───── Given data ─────
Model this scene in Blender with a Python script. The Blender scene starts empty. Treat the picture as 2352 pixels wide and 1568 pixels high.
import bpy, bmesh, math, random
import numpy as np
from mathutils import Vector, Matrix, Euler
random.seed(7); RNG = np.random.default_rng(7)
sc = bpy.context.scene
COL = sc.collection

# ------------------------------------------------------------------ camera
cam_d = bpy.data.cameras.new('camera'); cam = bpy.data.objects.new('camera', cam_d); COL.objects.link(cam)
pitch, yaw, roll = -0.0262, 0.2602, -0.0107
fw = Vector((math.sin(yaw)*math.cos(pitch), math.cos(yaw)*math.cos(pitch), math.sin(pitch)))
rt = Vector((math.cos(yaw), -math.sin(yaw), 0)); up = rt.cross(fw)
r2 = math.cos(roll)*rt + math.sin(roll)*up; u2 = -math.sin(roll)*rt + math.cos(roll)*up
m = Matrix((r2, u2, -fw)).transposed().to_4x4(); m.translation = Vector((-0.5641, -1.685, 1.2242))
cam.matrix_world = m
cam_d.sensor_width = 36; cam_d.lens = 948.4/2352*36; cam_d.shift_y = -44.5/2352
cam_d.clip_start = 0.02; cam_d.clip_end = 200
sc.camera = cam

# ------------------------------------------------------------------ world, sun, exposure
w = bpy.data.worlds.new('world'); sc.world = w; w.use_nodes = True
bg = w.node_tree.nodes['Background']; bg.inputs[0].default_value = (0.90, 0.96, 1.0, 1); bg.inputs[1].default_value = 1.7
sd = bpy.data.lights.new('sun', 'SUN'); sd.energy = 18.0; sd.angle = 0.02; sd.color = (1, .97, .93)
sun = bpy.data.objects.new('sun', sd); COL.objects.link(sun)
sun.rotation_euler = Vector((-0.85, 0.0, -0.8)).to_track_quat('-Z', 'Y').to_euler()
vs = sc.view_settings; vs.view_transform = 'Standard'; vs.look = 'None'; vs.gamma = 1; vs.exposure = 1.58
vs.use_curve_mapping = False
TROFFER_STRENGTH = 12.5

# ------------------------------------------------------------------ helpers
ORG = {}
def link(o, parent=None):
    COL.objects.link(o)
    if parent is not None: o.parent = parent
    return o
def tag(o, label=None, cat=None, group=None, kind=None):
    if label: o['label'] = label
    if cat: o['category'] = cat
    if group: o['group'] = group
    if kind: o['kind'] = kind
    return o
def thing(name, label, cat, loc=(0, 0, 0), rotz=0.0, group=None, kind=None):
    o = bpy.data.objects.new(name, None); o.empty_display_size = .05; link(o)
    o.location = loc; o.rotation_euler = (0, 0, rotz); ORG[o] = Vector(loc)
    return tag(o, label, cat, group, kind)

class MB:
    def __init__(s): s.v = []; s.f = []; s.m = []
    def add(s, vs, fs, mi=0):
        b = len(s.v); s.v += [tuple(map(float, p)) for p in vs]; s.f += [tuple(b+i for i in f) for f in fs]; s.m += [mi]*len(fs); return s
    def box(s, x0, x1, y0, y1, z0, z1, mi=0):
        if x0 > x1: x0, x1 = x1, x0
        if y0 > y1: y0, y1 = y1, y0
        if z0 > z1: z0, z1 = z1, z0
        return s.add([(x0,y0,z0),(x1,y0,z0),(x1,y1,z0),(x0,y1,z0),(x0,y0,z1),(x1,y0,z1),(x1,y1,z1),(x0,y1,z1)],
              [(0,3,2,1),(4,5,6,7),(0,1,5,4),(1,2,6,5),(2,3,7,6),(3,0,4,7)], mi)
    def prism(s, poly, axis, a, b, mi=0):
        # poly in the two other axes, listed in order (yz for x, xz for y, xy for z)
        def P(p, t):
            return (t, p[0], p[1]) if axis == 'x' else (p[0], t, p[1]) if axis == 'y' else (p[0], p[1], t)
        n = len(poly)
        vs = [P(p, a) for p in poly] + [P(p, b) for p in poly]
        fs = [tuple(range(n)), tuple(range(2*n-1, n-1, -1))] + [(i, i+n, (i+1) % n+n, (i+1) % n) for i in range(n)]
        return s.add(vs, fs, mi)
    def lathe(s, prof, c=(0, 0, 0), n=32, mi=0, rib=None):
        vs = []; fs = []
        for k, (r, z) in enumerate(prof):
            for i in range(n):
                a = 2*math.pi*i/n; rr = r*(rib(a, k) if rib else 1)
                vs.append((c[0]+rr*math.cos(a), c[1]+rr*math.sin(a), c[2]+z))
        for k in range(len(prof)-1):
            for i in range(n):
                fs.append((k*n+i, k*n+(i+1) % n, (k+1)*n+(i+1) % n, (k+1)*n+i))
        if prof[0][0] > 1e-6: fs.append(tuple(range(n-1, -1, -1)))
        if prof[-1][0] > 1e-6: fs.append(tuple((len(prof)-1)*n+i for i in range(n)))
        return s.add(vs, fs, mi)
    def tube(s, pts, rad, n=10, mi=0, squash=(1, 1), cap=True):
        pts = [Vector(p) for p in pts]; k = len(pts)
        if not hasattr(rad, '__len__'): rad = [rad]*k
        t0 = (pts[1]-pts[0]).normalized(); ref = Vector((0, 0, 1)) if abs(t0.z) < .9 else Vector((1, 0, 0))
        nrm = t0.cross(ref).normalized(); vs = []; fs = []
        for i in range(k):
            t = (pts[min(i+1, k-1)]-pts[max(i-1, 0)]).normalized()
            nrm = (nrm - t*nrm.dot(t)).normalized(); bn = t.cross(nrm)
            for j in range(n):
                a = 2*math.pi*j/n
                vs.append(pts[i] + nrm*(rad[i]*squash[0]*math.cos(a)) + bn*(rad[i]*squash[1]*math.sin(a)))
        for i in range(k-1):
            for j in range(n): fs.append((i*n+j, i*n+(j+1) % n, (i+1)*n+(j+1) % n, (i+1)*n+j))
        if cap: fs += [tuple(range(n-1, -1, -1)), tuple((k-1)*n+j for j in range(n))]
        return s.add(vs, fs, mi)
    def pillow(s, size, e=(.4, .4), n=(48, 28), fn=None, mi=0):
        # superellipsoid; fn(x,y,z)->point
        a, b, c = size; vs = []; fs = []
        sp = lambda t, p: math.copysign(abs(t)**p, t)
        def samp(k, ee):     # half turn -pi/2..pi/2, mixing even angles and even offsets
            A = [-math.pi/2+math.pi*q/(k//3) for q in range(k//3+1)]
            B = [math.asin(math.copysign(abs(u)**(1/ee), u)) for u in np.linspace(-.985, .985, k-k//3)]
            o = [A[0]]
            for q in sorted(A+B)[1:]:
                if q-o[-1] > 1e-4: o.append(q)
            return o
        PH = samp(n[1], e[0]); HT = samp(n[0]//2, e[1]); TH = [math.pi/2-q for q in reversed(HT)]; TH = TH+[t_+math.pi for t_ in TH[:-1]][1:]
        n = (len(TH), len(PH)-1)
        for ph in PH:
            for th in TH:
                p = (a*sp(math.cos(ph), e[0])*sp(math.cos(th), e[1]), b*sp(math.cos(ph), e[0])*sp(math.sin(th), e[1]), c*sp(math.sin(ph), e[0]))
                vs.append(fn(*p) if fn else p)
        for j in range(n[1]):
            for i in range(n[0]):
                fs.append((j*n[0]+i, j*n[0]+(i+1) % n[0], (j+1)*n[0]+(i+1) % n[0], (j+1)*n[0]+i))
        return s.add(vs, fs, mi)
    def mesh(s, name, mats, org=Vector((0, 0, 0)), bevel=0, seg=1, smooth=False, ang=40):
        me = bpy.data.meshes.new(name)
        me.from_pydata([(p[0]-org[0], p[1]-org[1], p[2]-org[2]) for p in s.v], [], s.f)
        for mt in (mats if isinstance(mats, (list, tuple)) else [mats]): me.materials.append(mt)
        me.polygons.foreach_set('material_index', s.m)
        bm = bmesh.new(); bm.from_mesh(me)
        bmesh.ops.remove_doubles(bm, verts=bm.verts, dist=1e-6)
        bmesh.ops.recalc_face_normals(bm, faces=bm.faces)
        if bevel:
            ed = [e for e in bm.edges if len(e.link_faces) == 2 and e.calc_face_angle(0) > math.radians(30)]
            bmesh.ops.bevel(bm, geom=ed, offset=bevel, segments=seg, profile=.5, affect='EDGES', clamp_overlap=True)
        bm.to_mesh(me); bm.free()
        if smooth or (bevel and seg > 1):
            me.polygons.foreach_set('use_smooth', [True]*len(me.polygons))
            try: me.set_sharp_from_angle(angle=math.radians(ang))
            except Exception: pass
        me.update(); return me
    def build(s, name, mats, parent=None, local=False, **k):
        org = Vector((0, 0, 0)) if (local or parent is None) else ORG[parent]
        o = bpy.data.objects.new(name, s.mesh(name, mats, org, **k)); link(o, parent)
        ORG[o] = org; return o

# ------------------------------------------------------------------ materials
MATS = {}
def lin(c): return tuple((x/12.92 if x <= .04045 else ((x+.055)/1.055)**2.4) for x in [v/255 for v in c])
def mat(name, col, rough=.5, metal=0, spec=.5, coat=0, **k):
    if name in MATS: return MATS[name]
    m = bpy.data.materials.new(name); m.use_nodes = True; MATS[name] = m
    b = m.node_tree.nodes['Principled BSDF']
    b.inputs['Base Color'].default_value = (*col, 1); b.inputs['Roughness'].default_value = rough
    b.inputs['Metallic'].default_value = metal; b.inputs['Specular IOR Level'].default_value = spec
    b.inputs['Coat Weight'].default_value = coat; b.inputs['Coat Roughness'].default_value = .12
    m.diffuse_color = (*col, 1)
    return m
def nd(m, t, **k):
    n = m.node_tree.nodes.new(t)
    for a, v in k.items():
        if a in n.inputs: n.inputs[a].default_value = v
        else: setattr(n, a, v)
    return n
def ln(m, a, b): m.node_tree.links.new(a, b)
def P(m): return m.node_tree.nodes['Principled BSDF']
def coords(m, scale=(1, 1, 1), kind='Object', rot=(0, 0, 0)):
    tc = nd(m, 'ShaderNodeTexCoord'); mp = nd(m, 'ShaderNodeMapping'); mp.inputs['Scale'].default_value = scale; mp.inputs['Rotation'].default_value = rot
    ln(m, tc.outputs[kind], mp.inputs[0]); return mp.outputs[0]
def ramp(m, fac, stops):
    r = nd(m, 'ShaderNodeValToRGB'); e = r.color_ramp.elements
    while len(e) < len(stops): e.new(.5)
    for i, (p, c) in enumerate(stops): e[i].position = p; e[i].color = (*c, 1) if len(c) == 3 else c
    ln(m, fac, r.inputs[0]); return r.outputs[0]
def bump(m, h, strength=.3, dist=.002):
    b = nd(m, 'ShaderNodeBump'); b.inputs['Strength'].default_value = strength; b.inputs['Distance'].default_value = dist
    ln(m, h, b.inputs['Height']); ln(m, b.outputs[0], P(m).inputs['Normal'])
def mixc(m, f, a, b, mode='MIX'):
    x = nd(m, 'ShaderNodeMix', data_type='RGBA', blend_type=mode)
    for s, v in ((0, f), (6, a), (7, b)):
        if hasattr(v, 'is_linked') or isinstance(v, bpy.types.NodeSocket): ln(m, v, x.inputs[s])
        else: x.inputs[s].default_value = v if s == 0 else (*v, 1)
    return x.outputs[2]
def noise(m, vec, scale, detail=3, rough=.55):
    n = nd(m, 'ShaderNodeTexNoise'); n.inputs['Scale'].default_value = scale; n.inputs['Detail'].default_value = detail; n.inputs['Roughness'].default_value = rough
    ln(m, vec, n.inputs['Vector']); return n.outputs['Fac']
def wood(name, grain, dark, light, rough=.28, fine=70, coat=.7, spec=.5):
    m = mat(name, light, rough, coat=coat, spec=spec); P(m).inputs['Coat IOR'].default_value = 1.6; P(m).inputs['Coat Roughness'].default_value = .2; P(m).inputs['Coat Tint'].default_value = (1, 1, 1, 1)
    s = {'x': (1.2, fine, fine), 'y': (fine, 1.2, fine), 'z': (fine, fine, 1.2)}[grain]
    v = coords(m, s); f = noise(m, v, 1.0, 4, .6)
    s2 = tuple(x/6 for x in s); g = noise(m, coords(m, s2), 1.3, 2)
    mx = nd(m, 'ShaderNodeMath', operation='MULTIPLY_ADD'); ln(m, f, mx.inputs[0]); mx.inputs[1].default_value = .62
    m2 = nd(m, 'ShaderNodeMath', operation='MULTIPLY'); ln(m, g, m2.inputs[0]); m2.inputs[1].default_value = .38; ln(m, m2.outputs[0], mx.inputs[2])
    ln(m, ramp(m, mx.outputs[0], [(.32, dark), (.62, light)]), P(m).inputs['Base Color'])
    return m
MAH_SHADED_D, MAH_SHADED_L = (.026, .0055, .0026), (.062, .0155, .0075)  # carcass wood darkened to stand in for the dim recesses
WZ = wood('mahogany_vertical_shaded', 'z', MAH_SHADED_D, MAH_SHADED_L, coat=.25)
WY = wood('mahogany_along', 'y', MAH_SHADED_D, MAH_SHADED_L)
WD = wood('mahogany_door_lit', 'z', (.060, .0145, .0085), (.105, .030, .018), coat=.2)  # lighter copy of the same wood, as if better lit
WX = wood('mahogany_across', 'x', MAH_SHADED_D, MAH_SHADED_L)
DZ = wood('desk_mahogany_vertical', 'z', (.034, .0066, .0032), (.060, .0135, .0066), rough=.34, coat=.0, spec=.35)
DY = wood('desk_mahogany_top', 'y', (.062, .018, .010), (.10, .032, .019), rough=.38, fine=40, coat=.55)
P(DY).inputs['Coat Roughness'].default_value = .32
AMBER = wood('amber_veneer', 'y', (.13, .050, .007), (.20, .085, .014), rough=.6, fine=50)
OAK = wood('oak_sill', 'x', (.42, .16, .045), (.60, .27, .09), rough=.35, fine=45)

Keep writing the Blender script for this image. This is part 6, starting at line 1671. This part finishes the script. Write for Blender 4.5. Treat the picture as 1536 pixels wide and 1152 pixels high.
─────
> **Goal of the exercise**: In the listing, find every line containing the word "pixels" and list it.

> **Result for this task**:
Model this scene in Blender with a Python script. The Blender scene starts empty. Treat the picture as 2352 pixels wide and 1568 pixels high.
Keep writing the Blender script for this image. This is part 6, starting at line 1671. This part finishes the script. Write for Blender 4.5. Treat the picture as 1536 pixels wide and 1152 pixels high.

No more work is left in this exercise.